Spin-isospin selectivity in three-nucleon forces

TL;DR

This study presents precise measurements of the deuteron breakup reaction using polarized protons, revealing discrepancies with theoretical models and highlighting the need for improved three-nucleon force descriptions.

Contribution

It provides new experimental polarization data for deuteron breakup and tests the isospin sensitivity of three-nucleon force models against state-of-the-art calculations.

Findings

Significant discrepancies between data and Faddeev calculations for certain kinematics.

Current models do not fully describe polarization data across isospin states.

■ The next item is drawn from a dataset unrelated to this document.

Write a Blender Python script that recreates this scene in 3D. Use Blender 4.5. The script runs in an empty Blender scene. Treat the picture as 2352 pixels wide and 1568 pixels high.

Experimental data highlight the need for refined three-nucleon force modeling.

Abstract

Precision data are presented for the break-up reaction, $^2{\rm H}(\vec p,pp)n$, within the framework of nuclear-force studies. The experiment was carried out at KVI using a polarized-proton beam of 190 MeV impinging on a liquid-deuterium target and by exploiting the detector, BINA. Some of the vector-analyzing powers are presented and compared with state-of-the-art Faddeev calculations including three-nucleon forces effect. Significant discrepancies between the data and theoretical predictions were observed for kinematical configurations which correspond to the $^2{\rm H}(\vec p,^2$He$)n$ channel. These results are compared to the $^2{\rm H}(\vec p,d)p$ reaction to test the isospin sensitivity of the present three-nucleon force models. The current modeling of two and three-nucleon forces is not sufficient to describe consistently polarization data for both isospin states.